Assistant Dispatcher at Hawaiian

Cant live in Paradise for $32K a year....pathetic pay for such an important job. HW is buying jets so they havbe the $$$ to not pay poverty wages.

No 121 Dxer should make less than 50K a year no matter what airline they work for and that is not counting overtime.
 
Well, from your name, I'm assuming you're not a dispatcher anymore...but for what it's worth, some people can manage, some can't. I've known of pilots living off of a first officer pay on Oahu. Are you going to live in a good part of town? Probably not. Are you going to be paying way too much for such little space? Probably. Can you live off of ramen noodles and rice? Some can, some can't. If you think you can't or other people can't, well, that's your opinion, and you're obviously welcome to it. But not everyone sees it the way you do, some people see it as an opportunity to work in the industry, and they'll go wherever they can.
 
The issue at heart is. Why are DXers settling for less wages than 10 years ago. When do you stand up and ask for your fair share of the profit margins, the CEO has no problem taking his. The real issues is the poor unions that represent us. I once applied for a DX job at USAir. When I submitted my app and interviewed the annual salary was $48K. It took them several months to do the second interview however I was told leaving the first that I should just be prepared to bring all my docs with me as they were satisfied in the hour long interview enough to hire me then.

Well it took 5 months for them to email me back with an offer letter and a asking me to set up a time to fly back and complete the hiring process. I was excited to say the least, UNTIL I saw the salary. In the 5 months the union and management came to an agreement and the salary was reduced to $34K. I reminded them that I was quoted 48k if I interviewed when I did. The HR rep said sorry but we can not honor that because our profits are down, however the CEO and executive management got nice increases. I had to turn it down. After I paid moving expenses my first year wages would have been 28k.

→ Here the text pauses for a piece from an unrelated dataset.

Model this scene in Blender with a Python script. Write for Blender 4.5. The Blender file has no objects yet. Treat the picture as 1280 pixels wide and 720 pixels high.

A friend that worked in SOC told me that I would be able to bridge the income gap by picking up extra days and doing some unscheduled overtime hours at the end of my shift and BTW I was only going to work 72 hour per pay period. I respectfully told him that I was not going to work extra days because the UNION FAILED to negotiate a fair and decent contract. A complete cave in failure on the unions behalf.

The least they could have done was to pay my moving expenses, at least that would have shown a commitment on their behalf.
 
ExDxer, I tend to agree with you. A substantial number of dispatchers basically live at the office. They pick up so much OT that at times they max out the legal amount of days a dispatcher can work. Dispatchers should have time to live their life and not let their job define their life.

The real dangerous thing though is not the pay but the workload. Dispatchers have a job that entails a legal responsibility to operate our company's flights in a safe manner and to maintain operational control through flight following. Yet dispatchers accept desks with forty to ninety flights per shift domestically and ten to twenty on international desks per shift. At many dispatch offices, flight following is basically non existent. Dispatchers are merely flight planners sending out releases and flight plans. No dispatcher should have more than twenty-five to thirty flights per shift domestically and five to eight flights internationally.

Dispatchers release and flight follow so many flights that it has a negative effect on the service we provide to the airline and pilots. Even the best dispatchers struggle to find time to thoroughly read NOTAMs, keep up with and send weather updates to crews, verify the position of their flights and make sure times are getting recorded, and properly apply and understand the MELs they are responsible for.